There’s also an electrical lab on-site, HVAC test chamber, rapid prototyping 3D printing capability and a structures lab with a four-post rig. Walkinshaw’s factory is also an ADR-registered test facility.
New capabilities include a larger environmental chamber with vibration testing, a photometric lab and engine dyne, while the building itself is hydrogen compliant.
Basically, everything you need to design and engineer a car from the ground up – and then build it.
Walkinshaw has the engineering expertise, design studio and manufacturing capability – not to mention a world-famous name and a shiny, enormous new factory.
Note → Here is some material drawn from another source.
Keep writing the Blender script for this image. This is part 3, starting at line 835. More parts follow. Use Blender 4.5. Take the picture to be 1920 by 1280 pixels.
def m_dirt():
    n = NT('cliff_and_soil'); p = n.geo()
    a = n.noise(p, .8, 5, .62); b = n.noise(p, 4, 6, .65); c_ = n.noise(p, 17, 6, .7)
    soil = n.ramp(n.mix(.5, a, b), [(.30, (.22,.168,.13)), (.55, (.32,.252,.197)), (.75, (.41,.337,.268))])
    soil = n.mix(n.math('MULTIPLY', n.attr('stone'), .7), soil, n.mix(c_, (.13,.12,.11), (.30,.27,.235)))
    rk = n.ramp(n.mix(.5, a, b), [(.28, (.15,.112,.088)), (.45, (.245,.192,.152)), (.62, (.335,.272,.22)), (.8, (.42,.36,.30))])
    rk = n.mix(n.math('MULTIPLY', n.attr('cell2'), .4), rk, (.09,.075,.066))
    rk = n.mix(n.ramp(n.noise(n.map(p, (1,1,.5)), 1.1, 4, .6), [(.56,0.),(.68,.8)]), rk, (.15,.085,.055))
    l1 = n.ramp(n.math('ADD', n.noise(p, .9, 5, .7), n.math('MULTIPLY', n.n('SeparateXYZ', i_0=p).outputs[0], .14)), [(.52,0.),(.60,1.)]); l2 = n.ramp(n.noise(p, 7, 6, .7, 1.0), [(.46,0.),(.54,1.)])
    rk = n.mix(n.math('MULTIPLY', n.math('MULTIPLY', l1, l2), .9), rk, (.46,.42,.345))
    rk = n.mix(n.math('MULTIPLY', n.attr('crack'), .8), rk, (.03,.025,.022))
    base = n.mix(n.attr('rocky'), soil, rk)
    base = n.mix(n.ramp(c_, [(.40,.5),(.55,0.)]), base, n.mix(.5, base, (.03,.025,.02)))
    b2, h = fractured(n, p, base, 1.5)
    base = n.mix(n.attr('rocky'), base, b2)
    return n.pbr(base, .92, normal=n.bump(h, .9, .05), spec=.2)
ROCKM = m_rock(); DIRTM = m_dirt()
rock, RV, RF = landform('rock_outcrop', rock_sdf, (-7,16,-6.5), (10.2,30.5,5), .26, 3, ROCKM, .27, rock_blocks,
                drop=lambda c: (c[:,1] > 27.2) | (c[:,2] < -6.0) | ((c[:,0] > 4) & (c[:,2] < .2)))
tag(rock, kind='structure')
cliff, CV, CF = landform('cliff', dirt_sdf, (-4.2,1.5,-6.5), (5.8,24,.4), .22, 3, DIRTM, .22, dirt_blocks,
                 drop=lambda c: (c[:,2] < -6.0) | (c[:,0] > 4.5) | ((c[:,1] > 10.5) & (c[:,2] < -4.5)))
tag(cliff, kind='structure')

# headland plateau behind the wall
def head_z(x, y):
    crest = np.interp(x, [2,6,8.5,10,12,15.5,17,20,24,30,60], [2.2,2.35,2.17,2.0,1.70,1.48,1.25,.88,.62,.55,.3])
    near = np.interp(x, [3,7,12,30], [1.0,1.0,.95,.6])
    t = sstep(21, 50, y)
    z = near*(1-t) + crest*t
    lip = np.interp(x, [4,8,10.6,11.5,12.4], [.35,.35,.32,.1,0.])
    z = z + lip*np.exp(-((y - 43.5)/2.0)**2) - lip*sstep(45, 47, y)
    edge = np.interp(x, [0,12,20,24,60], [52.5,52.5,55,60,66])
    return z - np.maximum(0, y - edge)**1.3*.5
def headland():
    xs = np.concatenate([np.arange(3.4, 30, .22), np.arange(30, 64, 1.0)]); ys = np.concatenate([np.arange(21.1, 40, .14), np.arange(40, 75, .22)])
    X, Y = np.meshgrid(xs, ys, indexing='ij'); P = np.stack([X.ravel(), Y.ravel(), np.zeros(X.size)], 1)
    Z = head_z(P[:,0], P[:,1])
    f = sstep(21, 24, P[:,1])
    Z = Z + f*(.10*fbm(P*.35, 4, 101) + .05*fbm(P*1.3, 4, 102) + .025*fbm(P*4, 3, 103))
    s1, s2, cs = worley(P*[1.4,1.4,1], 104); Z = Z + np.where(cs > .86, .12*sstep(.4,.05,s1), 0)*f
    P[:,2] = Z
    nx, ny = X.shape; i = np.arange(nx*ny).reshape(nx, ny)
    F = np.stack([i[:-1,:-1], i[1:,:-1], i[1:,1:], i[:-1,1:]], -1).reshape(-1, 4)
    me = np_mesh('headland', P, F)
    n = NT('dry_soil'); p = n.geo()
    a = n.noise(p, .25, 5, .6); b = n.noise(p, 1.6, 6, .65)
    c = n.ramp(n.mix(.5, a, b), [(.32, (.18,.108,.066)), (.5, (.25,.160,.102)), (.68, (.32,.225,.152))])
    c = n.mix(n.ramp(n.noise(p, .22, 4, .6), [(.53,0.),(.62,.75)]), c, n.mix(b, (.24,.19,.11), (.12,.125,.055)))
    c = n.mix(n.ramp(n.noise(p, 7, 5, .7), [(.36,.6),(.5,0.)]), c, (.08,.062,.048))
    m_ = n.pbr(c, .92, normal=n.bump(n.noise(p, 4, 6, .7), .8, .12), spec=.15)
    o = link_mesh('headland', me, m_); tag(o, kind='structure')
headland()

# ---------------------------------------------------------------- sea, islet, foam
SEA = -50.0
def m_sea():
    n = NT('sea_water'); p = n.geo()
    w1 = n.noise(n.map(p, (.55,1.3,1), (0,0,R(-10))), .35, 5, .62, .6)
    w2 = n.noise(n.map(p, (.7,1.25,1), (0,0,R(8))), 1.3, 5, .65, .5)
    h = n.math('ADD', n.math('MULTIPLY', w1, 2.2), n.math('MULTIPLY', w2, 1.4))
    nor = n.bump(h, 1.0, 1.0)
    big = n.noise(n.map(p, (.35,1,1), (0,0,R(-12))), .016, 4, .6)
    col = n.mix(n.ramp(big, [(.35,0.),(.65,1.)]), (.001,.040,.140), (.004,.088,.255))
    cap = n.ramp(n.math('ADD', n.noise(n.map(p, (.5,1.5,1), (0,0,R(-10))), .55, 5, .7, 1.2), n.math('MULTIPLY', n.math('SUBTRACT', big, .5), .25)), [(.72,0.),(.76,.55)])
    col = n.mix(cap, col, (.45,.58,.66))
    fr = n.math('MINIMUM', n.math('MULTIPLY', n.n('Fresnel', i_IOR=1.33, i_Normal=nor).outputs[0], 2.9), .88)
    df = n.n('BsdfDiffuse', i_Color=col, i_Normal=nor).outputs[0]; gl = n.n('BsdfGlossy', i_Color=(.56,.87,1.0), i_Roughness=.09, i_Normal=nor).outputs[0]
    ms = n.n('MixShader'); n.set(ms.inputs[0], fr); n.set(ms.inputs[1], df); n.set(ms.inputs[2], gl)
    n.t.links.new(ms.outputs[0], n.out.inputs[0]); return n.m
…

Meanwhile cashed-up car collectors continue to shell out millions for special supercars. Would the brand ever do a low-volume car to show off all this expertise and capability – like a supercar?
“We’d love to,” says Lukeis. “If the timing and everything aligned … I know Ryan [Walkinshaw] would be a massive fan of being able to make that happen.”
Lukeis says Walkinshaw is currently inundated with work – a good problem to have – but some sort of homegrown car is on the radar.
“It’d be great to do one as a concept and kind of show off some of the expertise that we have,” he says. “I suppose we’re in a position where we don’t advertise a lot about what we do because we’re working with customers and it’s up to them how they want to sell our services and our product… whereas if we did build a concept vehicle that showed off all of our capabilities, then that’s a great tool that we’d be able to use to be able to expand the knowledge of the Walkinshaw business in Australia.”
Lukeis says that while Walkinshaw is helping write a new chapter for low-volume car manufacturing in Australia, the days of large Australian-based facilities and busy production lines producing thousands of mass-market vehicles seem to be over for now.
“I think it’s really difficult because you need the supply chain to support it,” he says. “If you look back to what happened during the exit of the OEM manufacturing in Australia, once one or two decided that they were going to cease manufacturing, then it all disappeared because the surrounding supply chain is so important. And now that that capability has been given up, to do large parts, to be able to have large injection-moulded tools, to be able to do large stampings, [that’s all now gone].
“You’d be really restarting the whole industry from scratch, not just an OEM coming in and producing a car. Restarting a whole industry, that would require immense support.”